What you are asked to do: The required output is the exact run of lines from the line containing "Continue the Blender" to the line containing "MB().lathe([(.07, 0), (.07, at(313, 785, 30).z", inclusive, and nothing besides.

[Scripts that build scenes]

=======

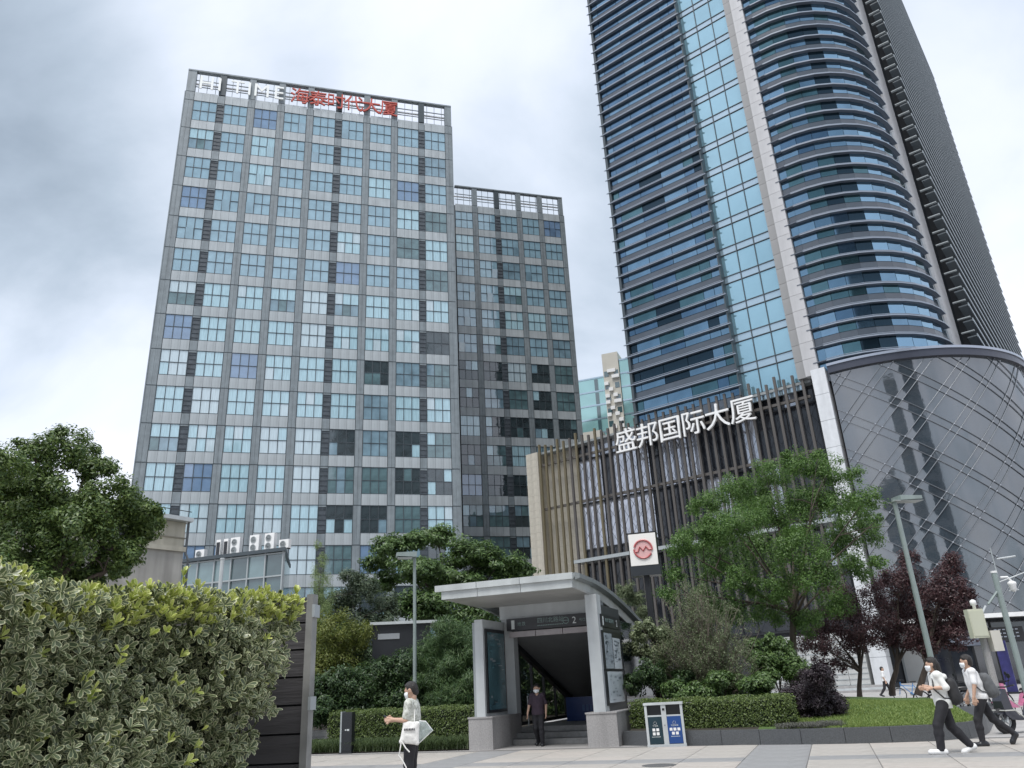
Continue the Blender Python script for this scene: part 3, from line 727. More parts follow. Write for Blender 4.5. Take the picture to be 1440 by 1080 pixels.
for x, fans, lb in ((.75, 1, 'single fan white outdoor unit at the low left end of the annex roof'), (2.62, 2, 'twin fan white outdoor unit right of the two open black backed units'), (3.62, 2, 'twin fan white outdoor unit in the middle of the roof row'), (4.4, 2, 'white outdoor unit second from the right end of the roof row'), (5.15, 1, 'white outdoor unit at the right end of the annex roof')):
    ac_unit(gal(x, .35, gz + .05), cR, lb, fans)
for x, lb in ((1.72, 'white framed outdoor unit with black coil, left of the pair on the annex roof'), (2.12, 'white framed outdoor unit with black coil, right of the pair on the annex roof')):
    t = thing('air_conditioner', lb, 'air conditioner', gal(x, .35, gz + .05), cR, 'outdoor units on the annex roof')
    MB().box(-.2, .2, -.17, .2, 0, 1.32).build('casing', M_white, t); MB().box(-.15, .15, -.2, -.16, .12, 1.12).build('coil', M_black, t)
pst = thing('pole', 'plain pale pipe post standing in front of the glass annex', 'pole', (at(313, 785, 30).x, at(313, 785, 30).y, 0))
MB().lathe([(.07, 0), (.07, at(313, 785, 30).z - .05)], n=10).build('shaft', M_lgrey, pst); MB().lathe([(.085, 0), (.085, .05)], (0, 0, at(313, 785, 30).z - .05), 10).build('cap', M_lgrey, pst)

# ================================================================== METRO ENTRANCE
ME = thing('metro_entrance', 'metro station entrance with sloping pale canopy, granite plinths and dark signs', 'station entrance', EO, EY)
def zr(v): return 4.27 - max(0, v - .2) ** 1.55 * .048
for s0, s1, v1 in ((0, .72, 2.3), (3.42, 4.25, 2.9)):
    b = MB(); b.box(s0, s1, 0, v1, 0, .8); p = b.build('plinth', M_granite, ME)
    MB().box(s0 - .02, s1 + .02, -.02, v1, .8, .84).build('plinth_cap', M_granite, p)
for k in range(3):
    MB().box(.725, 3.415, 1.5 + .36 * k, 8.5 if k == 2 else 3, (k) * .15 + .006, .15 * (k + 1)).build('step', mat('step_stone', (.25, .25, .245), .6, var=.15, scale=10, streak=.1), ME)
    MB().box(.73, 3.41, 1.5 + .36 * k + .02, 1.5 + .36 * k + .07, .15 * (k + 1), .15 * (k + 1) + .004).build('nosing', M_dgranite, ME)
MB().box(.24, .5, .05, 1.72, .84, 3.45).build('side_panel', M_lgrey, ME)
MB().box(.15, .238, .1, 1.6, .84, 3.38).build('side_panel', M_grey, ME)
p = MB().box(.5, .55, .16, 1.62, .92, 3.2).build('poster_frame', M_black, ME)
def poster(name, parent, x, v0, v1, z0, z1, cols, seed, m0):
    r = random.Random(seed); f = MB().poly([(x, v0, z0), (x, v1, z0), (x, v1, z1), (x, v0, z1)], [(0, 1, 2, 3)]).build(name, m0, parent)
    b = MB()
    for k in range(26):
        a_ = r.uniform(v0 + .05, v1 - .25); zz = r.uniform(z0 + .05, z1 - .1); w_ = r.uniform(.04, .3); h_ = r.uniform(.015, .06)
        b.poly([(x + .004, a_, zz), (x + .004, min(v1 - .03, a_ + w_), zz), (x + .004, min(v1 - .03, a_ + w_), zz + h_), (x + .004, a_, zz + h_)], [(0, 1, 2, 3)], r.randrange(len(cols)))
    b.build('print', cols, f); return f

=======

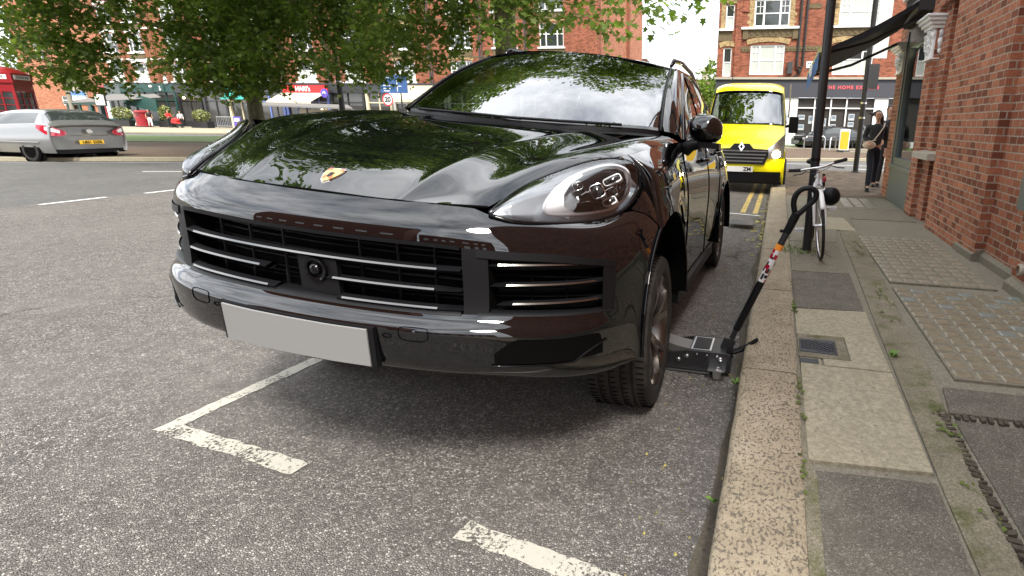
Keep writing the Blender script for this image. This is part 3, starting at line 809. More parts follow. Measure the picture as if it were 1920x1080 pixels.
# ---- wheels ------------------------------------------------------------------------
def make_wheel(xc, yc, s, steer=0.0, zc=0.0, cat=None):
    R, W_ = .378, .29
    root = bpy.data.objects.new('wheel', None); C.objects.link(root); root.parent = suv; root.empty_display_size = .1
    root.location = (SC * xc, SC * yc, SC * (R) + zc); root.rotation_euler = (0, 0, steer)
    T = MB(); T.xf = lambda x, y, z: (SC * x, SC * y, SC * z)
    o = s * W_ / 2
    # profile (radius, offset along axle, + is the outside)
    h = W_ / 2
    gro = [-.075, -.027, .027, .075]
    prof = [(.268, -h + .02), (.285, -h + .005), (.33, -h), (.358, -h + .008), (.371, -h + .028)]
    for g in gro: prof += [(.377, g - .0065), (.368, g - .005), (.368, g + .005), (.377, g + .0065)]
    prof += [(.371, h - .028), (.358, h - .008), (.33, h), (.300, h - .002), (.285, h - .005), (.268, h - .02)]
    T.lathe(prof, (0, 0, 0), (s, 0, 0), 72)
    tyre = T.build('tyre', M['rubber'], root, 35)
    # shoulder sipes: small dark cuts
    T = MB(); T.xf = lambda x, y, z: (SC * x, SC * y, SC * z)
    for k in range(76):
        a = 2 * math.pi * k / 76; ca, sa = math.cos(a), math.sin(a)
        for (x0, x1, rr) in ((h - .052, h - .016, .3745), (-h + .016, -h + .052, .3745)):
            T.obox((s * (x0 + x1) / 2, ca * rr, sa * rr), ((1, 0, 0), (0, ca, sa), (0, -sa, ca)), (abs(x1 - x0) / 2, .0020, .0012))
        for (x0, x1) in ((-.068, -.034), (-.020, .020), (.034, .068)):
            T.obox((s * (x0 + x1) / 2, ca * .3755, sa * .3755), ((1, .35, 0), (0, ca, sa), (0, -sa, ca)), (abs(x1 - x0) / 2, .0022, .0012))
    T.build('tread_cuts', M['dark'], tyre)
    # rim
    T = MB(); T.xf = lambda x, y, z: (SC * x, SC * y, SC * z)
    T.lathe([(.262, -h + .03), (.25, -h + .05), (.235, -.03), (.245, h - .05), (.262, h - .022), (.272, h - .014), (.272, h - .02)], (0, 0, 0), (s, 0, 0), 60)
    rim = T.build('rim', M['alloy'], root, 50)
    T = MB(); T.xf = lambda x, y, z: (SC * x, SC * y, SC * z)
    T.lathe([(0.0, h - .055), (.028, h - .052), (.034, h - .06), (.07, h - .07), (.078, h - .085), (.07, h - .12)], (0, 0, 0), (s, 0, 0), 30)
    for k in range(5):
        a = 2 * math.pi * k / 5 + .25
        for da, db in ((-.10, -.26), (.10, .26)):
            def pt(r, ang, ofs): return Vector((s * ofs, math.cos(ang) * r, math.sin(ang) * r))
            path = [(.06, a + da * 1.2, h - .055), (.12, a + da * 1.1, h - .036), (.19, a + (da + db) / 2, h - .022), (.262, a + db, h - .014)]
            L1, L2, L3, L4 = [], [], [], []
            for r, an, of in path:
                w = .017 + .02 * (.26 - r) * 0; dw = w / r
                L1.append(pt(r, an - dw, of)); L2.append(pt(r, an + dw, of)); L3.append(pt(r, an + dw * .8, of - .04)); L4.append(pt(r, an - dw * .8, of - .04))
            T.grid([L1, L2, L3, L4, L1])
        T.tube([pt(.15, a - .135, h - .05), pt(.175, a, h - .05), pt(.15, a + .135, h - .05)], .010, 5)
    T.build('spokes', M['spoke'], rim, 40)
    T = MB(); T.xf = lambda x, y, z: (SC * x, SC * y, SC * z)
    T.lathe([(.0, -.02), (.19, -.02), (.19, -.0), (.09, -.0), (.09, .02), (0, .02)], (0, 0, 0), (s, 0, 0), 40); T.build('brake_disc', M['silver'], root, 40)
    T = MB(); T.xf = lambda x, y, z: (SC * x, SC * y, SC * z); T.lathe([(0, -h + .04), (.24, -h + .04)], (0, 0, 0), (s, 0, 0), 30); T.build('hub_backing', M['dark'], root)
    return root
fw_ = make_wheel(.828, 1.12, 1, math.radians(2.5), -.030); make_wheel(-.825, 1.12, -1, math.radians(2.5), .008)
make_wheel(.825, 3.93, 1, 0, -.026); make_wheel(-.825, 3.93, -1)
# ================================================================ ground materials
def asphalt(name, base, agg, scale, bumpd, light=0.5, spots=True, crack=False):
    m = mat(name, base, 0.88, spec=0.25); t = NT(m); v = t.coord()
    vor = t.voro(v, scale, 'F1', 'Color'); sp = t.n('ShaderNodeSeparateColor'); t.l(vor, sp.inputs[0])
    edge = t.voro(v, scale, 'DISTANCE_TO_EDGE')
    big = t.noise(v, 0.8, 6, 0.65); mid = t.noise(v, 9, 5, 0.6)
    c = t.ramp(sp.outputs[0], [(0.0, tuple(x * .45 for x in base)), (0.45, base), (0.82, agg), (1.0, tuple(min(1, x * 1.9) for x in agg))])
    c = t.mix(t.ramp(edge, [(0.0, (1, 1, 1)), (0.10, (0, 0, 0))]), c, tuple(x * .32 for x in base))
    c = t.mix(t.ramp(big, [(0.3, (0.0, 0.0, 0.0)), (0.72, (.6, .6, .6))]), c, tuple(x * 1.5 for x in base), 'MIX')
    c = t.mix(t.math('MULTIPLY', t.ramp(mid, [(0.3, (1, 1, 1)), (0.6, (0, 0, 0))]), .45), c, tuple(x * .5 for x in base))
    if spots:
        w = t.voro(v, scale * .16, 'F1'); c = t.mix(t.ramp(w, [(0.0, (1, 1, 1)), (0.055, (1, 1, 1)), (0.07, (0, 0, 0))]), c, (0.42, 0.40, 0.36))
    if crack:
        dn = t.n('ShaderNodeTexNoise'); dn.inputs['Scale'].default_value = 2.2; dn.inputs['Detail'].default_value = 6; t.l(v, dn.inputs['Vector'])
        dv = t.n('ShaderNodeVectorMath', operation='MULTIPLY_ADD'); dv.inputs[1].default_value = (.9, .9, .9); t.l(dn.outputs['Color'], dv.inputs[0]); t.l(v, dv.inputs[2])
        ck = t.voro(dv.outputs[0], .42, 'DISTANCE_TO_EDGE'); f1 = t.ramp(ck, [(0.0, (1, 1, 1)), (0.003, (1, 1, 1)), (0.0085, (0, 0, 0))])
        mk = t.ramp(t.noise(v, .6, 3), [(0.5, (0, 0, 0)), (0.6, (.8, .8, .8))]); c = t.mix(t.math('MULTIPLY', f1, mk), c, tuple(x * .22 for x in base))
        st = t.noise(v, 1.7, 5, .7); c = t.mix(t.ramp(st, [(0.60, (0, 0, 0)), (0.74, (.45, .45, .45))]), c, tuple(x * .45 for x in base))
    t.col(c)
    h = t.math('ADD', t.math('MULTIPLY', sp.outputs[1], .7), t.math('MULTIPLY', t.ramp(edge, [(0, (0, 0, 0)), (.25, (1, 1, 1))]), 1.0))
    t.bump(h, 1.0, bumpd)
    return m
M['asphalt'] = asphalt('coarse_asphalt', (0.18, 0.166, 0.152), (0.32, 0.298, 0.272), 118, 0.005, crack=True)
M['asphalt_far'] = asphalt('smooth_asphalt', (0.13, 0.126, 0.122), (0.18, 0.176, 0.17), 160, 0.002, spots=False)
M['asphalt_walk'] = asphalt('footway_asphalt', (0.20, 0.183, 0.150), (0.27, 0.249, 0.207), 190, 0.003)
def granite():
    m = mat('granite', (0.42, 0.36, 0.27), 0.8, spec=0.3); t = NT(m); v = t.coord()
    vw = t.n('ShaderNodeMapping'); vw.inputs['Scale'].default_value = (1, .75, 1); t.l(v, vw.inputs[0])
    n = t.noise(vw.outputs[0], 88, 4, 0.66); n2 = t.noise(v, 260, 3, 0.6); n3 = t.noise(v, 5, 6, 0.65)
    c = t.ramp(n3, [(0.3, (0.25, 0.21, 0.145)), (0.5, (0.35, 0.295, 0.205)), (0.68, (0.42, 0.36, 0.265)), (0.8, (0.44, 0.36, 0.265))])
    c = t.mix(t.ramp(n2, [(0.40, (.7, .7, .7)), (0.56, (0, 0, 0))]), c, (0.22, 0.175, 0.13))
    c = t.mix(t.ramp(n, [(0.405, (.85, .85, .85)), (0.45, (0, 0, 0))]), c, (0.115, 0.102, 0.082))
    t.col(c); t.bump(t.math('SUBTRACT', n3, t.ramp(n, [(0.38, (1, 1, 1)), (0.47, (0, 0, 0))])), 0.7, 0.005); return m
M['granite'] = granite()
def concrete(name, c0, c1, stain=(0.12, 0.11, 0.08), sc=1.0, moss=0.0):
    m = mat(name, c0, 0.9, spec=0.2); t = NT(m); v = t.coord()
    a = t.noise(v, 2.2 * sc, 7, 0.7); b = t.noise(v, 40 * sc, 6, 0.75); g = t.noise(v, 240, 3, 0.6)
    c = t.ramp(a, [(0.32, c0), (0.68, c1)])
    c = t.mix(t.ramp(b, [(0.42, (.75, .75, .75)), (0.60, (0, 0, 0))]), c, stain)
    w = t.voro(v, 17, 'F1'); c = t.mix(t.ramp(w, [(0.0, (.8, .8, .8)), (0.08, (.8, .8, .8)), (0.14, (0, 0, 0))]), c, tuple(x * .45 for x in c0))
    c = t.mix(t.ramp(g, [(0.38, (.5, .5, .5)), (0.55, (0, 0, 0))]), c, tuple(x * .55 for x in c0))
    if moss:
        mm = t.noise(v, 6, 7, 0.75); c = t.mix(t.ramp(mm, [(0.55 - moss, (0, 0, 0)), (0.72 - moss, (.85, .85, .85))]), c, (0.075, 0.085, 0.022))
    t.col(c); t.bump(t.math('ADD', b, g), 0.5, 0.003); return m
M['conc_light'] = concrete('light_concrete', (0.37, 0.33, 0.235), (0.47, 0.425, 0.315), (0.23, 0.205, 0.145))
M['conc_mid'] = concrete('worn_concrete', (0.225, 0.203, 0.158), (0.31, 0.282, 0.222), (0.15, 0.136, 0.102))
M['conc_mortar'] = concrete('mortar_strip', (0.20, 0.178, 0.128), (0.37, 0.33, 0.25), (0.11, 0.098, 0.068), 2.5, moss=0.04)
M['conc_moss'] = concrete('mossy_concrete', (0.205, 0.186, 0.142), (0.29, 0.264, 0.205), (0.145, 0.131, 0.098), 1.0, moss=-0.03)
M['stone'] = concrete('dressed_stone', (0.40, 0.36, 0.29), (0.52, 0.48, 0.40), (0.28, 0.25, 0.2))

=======

Task output:
Continue the Blender Python script for this scene: part 3, from line 727. More parts follow. Write for Blender 4.5. Take the picture to be 1440 by 1080 pixels.
for x, fans, lb in ((.75, 1, 'single fan white outdoor unit at the low left end of the annex roof'), (2.62, 2, 'twin fan white outdoor unit right of the two open black backed units'), (3.62, 2, 'twin fan white outdoor unit in the middle of the roof row'), (4.4, 2, 'white outdoor unit second from the right end of the roof row'), (5.15, 1, 'white outdoor unit at the right end of the annex roof')):
    ac_unit(gal(x, .35, gz + .05), cR, lb, fans)
for x, lb in ((1.72, 'white framed outdoor unit with black coil, left of the pair on the annex roof'), (2.12, 'white framed outdoor unit with black coil, right of the pair on the annex roof')):
    t = thing('air_conditioner', lb, 'air conditioner', gal(x, .35, gz + .05), cR, 'outdoor units on the annex roof')
    MB().box(-.2, .2, -.17, .2, 0, 1.32).build('casing', M_white, t); MB().box(-.15, .15, -.2, -.16, .12, 1.12).build('coil', M_black, t)
pst = thing('pole', 'plain pale pipe post standing in front of the glass annex', 'pole', (at(313, 785, 30).x, at(313, 785, 30).y, 0))
MB().lathe([(.07, 0), (.07, at(313, 785, 30).z - .05)], n=10).build('shaft', M_lgrey, pst); MB().lathe([(.085, 0), (.085, .05)], (0, 0, at(313, 785, 30).z - .05), 10).build('cap', M_lgrey, pst)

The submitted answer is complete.